Cosmic Bull- Roman CreatureCreature · Beast
Also known as: Taurus and Primordial Bull
Description
A knife plunges into the great bull's flank and from the wound sprout grain and vine. Carved in stone at the center of every mithraeum across the Roman world, the bull-slaying is the founding act of Mithraic religion, transforming death into the raw material of life.
Mythology & Lore
The Tauroctony
The central image of every mithraeum is the same frozen scene: Mithras kneeling on the back of a great white bull, driving a knife into its flank. From the wound, stalks of grain sprout. In many reliefs, a grapevine curls from the pooling blood.
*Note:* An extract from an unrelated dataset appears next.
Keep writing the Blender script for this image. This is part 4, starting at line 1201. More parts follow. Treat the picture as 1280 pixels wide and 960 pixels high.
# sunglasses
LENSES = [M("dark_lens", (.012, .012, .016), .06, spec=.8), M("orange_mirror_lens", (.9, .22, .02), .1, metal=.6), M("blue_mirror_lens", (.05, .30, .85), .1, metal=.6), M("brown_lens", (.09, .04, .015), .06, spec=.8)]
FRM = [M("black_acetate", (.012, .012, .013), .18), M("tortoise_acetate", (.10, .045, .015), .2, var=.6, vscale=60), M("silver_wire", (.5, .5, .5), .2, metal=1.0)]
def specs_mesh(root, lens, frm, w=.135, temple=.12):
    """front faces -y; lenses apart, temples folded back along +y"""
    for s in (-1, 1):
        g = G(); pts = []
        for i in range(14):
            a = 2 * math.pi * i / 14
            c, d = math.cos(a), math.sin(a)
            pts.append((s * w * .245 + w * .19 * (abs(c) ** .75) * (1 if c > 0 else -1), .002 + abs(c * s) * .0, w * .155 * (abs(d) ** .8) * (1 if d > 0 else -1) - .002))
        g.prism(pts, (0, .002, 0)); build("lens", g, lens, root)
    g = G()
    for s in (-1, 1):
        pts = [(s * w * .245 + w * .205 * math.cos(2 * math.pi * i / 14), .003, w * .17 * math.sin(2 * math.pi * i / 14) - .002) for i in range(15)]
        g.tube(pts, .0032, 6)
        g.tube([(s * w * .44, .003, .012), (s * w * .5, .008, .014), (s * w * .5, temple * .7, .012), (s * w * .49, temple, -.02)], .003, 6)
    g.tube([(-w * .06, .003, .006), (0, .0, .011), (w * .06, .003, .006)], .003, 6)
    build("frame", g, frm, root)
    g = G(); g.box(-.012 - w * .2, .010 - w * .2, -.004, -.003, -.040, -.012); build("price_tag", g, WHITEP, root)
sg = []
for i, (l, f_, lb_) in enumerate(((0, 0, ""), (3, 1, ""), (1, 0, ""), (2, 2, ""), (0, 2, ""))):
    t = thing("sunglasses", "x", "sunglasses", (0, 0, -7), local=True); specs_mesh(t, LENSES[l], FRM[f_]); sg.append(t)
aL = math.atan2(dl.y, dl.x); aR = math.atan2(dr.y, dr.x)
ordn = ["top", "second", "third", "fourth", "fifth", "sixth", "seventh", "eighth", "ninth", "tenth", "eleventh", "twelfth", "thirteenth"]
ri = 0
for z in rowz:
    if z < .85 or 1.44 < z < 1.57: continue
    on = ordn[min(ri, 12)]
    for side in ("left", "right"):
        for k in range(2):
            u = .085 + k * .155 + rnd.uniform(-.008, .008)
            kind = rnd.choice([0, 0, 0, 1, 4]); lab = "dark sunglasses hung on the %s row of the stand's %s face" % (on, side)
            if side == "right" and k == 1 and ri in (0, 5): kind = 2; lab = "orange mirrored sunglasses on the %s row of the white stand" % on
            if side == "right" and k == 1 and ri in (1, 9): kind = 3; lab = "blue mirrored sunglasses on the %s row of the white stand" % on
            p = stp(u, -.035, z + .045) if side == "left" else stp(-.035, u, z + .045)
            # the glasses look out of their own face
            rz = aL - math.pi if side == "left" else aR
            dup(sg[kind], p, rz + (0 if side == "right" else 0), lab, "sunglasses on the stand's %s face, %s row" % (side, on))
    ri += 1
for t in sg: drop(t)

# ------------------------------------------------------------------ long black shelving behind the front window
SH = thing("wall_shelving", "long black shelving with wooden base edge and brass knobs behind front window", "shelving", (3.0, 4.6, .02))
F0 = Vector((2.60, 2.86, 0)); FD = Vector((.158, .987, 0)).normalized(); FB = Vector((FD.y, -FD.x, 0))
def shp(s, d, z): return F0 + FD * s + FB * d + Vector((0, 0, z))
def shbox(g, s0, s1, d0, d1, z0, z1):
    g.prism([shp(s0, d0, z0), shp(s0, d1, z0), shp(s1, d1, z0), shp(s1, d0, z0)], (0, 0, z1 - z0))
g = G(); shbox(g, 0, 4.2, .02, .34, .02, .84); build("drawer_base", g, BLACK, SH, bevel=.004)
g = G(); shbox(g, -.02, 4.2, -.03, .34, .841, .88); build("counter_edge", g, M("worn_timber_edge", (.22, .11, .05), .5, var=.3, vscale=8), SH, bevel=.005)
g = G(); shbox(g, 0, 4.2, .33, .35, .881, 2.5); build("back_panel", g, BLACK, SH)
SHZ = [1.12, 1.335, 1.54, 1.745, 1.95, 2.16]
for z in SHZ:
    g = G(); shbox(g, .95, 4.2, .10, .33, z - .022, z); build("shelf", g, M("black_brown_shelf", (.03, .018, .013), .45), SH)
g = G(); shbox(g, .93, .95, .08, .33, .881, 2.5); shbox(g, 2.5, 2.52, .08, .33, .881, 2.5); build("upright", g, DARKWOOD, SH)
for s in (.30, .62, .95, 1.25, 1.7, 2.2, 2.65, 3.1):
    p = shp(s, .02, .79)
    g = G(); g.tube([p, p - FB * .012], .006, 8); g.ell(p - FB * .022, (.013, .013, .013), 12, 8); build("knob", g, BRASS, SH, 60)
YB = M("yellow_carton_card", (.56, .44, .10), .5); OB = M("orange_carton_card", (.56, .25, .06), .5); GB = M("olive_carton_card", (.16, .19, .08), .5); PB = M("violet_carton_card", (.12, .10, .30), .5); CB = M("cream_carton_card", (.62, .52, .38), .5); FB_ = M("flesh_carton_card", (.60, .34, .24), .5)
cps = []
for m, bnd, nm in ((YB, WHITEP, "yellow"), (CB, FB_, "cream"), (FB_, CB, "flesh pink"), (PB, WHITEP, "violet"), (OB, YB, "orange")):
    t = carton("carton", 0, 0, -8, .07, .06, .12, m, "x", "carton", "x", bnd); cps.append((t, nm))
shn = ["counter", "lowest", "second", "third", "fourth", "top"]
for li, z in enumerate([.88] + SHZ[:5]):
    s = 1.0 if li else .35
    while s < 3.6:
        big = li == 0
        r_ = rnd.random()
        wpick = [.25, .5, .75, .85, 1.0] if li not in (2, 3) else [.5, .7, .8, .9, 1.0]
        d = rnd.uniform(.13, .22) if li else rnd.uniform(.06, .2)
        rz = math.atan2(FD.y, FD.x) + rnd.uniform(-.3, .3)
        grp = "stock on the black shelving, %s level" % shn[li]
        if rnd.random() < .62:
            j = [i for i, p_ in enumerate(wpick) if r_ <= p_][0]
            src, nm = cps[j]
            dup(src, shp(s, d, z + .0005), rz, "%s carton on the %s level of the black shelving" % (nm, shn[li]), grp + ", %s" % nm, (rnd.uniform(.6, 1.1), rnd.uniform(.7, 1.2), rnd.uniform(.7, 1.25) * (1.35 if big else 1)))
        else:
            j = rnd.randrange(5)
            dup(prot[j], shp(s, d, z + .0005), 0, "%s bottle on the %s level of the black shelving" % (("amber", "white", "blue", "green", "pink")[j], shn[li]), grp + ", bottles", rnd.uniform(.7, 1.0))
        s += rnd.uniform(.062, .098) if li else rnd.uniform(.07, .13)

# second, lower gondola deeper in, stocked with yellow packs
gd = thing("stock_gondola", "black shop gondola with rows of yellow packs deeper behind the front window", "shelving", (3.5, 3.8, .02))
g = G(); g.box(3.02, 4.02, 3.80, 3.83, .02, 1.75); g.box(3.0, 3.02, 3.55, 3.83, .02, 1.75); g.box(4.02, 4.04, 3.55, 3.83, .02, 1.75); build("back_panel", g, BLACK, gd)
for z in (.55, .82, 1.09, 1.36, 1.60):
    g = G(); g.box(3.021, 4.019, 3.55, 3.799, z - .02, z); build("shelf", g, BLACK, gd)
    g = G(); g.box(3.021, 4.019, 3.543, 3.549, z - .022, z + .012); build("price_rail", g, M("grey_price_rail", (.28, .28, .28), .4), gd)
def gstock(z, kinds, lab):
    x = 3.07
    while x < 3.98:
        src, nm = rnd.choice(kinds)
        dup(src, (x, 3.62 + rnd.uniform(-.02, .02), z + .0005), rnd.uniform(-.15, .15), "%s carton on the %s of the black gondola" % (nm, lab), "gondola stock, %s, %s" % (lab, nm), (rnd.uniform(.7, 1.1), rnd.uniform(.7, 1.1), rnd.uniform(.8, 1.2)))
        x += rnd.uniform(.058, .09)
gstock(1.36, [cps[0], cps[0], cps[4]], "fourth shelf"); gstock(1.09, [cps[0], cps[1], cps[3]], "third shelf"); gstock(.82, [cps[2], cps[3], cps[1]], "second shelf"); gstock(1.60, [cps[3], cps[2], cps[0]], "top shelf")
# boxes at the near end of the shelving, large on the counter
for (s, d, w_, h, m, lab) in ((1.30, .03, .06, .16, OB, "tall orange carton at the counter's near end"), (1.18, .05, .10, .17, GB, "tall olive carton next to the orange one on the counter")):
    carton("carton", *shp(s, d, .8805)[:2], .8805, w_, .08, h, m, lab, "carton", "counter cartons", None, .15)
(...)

A snake lunges toward the wound while a scorpion clamps the bull's genitals. The bull is always collapsing, caught in the instant its body becomes something else.
The Stone Record
No Mithraic text survives to explain the scene. The cult transmitted its mysteries orally, and when the last mithraeum closed in the fourth century, the doctrine vanished with it. What remains is stone. From Santa Maria Capua Vetere to the Walbrook Mithraeum in London, the same bull dies the same death in the same underground chamber, carved or painted at the far wall where initiates faced it during ritual. Porphyry, writing in the third century, interpreted the cave as a symbol of the cosmos and the bull-slaying as the act that generated life.